Unfortunately, Abbie finds the temple just as this is happening. She demands to be let in on pain of calling in the “damn cavalry” of police (oh yeah, you and what underground cell service?) and runs in just in time to tell Ichabod about Katrina’s visit and the sin eater. But he won’t go because there isn’t time to get to Henry before the Horseman arrives. He’s choosing his destiny like Katrina commanded all those years ago and his destiny is death.
As Abbie fights him, he finally calls her "Abbie" instead of "Lt. Mills" and praises their "miraculous friendship." It’s a truly sweet moment that proves these characters have real chemistry. Ichabod admits that he’s terrified and grabs her hand before saying she might want to leave once he takes the potion, but she’s determined to stay by his side and see him through to the other side. With that, Ichabod drinks the potion and we’re treated to the semi-purgatory he’s already visited once on this show. How many times is this man almost going to die?
Luckily, as the potion starts to take hold, Henry Parrish shows up with a change of heart. Henry stalls the potion somehow and then, rather than just making it quick with the rescue part, they have a little chat about who he is and who Ichabod is.

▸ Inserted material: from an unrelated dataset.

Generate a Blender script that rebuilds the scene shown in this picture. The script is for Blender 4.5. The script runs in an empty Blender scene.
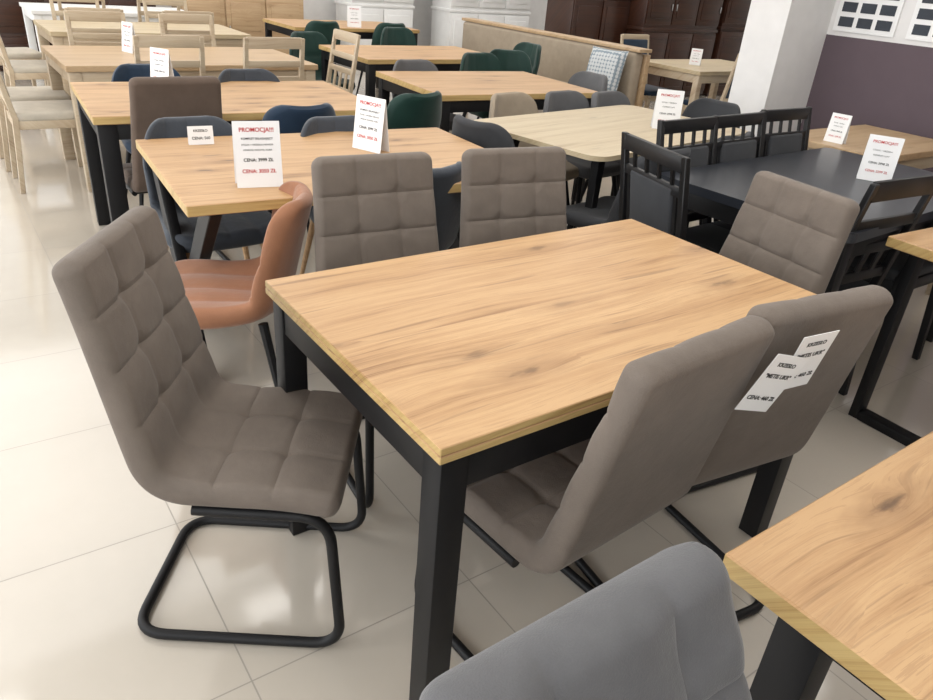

Finally, Henry drinks Ichabod’s blood (did I just write "finally" about humans drinking blood?), sees the Horseman, and then asks Ichabod to summon Arthur. Apparently, the glue for this Horseman bond is Ichabod’s sin, so Arthur appears in Ichabod’s mind and tells him that letting it wasn’t his sin, it was destiny. Ichabod agrees and recites a command for “death” to leave him as the pool of blood Henry extracted separates, not unlike dancing Flubber in the hands of Robin Williams. Unlike Robin Williams, Henry sponges some of it up and eats it so the room shakes and Ichabod is sanctified. Abbie runs across the room and hugs Ichabod as he promises to listen to her time, which is probably a good idea because this is TV and Abbie is right: there is always another way aside from the death of a main character.

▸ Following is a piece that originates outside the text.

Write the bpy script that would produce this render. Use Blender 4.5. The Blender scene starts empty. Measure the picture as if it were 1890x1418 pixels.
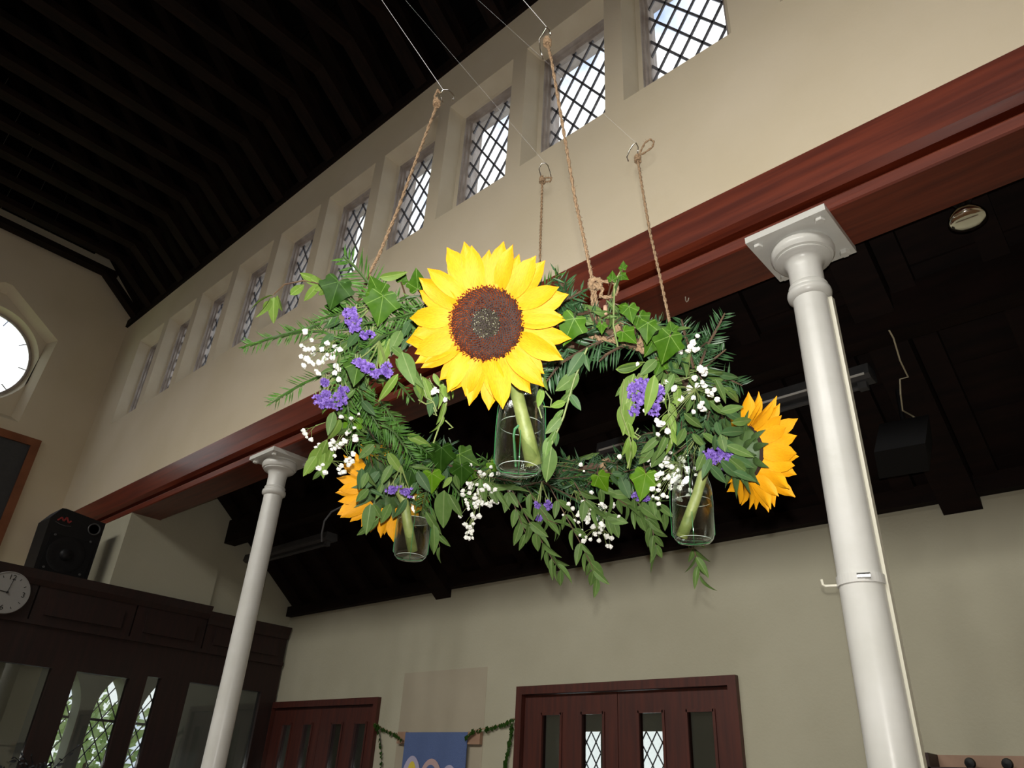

Finally, this show has found a way to make the mystery of the week feel impossible and unsolvable (even if certain pieces did fall into place too easily) before fixing it all up. Things are starting to get incredibly scary around these parts. Plus, in the wake of all this blood-eating madness, Henry says he feels the Horseman’s presence. He’s on his way, and Abbie says they’ll be ready for him. Trust me, they won’t be.
And at that very moment, the Horseman approaches Ichabod’s temporary resting place and sees that he’s been raised. We’re not sure what this little excursion does to the Horseman though, because this moment is a cliffhanger and the Horseman has no face by which to judge his thoughts. So, until week, Sleepy Hollow.